Return, unaltered, every line from the beginning of the material below up to and including the one with "COL = S.collection".

**Provided data:**
[Start]
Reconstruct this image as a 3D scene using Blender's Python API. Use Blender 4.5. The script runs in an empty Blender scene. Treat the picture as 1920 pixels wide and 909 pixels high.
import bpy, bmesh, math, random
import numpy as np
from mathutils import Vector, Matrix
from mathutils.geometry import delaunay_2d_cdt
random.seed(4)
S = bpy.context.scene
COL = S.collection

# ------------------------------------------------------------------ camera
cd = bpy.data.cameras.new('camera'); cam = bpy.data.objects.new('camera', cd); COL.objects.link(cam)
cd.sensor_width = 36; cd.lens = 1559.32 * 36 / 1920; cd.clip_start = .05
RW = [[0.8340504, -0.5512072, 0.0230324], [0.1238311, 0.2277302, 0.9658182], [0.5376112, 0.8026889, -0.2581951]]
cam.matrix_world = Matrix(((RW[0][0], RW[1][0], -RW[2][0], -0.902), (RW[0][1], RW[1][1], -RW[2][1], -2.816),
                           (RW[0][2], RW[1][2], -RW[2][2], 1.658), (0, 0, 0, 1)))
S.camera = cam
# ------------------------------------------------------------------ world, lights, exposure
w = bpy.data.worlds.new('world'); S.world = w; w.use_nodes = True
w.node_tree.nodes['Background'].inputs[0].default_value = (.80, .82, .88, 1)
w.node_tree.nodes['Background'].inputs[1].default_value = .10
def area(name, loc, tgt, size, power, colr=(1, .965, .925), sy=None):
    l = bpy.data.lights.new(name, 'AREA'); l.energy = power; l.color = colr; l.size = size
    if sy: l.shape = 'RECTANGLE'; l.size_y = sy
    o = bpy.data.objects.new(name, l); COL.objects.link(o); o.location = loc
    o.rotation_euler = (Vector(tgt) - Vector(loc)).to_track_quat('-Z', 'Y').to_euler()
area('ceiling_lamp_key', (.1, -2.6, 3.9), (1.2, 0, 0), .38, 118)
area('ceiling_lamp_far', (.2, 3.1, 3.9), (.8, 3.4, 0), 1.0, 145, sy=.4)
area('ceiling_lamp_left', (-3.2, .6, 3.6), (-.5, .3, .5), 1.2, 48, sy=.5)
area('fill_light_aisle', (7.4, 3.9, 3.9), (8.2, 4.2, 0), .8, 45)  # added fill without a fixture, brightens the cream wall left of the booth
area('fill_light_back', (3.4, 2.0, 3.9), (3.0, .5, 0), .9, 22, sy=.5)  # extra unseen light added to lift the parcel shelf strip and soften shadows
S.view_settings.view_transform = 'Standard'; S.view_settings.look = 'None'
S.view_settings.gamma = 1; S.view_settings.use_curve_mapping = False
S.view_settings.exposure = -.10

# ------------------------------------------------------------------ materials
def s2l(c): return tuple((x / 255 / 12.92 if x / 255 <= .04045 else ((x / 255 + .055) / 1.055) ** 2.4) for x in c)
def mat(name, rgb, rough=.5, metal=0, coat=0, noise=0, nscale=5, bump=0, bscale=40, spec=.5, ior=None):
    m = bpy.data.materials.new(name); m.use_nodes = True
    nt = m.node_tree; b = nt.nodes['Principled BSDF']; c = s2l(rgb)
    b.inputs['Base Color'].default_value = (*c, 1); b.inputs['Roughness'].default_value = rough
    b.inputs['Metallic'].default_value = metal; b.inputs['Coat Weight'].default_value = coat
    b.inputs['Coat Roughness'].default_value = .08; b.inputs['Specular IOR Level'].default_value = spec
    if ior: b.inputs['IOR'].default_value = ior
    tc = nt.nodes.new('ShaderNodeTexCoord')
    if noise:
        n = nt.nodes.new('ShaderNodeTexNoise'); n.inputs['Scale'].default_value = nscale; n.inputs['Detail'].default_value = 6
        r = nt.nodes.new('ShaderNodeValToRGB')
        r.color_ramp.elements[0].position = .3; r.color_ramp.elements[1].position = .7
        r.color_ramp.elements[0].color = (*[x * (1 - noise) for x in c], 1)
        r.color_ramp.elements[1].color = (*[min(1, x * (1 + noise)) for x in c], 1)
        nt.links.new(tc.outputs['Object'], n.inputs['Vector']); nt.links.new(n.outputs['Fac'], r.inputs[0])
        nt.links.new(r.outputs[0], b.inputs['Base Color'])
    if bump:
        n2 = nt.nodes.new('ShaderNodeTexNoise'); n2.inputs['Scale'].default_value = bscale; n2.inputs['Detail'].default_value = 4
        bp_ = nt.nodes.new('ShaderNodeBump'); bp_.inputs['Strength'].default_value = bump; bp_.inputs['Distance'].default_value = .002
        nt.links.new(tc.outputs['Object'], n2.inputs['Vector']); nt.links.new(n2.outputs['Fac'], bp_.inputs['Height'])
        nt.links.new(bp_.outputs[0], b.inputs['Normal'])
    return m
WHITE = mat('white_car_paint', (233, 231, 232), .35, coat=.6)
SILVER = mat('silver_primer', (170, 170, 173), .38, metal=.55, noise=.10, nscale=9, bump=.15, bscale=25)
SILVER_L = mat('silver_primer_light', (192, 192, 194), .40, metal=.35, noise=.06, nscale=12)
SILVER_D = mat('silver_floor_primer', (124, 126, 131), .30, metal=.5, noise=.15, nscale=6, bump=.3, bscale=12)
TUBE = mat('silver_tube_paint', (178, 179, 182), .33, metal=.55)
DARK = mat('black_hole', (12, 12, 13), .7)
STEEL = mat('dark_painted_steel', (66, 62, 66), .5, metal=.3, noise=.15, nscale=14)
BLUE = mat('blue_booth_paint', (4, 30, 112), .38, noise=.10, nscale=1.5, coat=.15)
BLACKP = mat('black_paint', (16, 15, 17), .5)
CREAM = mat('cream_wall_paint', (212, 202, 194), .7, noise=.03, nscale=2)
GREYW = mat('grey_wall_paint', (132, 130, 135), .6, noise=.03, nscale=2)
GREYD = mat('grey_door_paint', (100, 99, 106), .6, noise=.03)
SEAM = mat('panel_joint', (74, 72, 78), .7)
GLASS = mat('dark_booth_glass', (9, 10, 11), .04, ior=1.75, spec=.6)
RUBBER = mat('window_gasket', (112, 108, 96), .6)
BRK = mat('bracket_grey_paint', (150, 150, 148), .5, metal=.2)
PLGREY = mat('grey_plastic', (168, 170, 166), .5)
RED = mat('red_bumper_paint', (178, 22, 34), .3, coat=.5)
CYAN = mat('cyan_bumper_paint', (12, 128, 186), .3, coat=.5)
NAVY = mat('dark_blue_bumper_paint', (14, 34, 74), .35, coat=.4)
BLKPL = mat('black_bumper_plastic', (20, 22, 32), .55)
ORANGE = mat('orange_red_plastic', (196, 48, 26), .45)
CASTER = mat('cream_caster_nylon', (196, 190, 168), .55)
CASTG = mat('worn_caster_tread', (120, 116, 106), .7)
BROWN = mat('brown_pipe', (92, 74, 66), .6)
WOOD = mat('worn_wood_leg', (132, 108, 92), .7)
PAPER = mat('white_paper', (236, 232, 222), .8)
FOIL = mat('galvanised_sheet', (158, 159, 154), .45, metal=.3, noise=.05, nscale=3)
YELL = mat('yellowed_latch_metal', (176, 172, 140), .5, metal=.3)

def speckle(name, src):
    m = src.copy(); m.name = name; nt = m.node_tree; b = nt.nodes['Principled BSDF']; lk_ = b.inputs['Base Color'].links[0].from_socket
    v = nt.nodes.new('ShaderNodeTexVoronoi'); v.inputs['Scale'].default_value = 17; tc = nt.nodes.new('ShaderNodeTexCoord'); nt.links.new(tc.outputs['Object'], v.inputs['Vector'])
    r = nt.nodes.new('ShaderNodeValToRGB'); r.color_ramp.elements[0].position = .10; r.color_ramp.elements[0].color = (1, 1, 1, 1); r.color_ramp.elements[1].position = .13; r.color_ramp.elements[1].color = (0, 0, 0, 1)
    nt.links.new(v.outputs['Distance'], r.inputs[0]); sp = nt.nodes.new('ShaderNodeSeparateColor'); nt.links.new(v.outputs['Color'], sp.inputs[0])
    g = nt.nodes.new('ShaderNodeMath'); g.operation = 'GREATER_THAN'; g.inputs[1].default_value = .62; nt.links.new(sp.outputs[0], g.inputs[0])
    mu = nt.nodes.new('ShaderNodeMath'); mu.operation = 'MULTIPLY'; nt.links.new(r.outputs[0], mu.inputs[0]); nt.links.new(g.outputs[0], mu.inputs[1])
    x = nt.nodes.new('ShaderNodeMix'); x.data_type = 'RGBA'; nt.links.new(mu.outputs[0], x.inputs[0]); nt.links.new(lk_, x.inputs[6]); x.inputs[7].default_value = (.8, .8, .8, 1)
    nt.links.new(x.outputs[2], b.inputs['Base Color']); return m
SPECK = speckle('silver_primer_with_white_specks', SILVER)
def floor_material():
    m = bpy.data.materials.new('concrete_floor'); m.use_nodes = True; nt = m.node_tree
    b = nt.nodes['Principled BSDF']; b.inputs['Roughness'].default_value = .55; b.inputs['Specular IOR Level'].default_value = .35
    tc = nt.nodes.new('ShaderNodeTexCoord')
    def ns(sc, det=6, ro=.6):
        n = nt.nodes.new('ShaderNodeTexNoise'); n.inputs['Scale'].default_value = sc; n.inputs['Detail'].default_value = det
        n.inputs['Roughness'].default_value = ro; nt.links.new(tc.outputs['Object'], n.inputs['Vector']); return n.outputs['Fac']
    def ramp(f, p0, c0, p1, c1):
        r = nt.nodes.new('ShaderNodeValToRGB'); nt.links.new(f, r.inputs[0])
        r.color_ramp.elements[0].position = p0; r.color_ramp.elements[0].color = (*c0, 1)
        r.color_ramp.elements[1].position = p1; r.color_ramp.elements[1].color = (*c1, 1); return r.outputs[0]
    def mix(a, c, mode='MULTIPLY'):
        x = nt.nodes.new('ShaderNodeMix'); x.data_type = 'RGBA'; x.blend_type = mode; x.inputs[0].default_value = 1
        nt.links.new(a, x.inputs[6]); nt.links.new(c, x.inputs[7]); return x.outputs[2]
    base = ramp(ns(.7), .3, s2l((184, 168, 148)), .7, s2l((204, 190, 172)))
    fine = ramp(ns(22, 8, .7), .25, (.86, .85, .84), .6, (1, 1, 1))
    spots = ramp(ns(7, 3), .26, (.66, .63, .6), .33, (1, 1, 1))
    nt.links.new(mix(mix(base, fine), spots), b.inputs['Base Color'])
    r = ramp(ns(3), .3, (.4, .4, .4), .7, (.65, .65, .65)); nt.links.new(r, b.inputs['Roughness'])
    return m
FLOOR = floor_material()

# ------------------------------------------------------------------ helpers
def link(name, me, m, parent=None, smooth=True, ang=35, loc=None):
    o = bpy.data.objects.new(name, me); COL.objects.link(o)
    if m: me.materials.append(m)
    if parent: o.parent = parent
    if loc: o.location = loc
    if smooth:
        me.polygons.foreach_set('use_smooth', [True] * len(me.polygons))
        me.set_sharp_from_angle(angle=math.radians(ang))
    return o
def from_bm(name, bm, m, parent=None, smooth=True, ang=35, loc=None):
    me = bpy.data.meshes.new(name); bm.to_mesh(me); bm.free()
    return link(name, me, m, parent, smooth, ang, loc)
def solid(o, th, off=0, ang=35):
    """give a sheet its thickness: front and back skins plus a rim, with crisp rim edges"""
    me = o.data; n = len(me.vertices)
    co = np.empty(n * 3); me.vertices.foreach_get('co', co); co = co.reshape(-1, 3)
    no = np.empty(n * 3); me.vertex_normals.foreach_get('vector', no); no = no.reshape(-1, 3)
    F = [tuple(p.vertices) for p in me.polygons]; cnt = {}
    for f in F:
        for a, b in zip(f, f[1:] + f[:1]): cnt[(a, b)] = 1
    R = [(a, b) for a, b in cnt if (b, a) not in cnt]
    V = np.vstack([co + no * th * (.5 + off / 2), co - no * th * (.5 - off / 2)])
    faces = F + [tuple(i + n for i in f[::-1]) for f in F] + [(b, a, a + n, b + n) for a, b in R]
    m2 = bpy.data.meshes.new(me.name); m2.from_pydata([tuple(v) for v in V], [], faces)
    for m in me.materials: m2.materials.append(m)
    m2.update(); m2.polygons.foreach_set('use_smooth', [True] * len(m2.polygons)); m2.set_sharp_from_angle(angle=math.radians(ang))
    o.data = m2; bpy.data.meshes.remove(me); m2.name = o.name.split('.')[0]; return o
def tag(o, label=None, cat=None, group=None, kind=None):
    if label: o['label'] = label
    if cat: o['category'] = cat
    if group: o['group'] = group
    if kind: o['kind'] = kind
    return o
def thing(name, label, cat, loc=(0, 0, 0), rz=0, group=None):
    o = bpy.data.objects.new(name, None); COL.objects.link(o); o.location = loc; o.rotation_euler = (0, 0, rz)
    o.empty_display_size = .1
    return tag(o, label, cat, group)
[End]
**Result of this task:**
Reconstruct this image as a 3D scene using Blender's Python API. Use Blender 4.5. The script runs in an empty Blender scene. Treat the picture as 1920 pixels wide and 909 pixels high.
import bpy, bmesh, math, random
import numpy as np
from mathutils import Vector, Matrix
from mathutils.geometry import delaunay_2d_cdt
random.seed(4)
S = bpy.context.scene
COL = S.collection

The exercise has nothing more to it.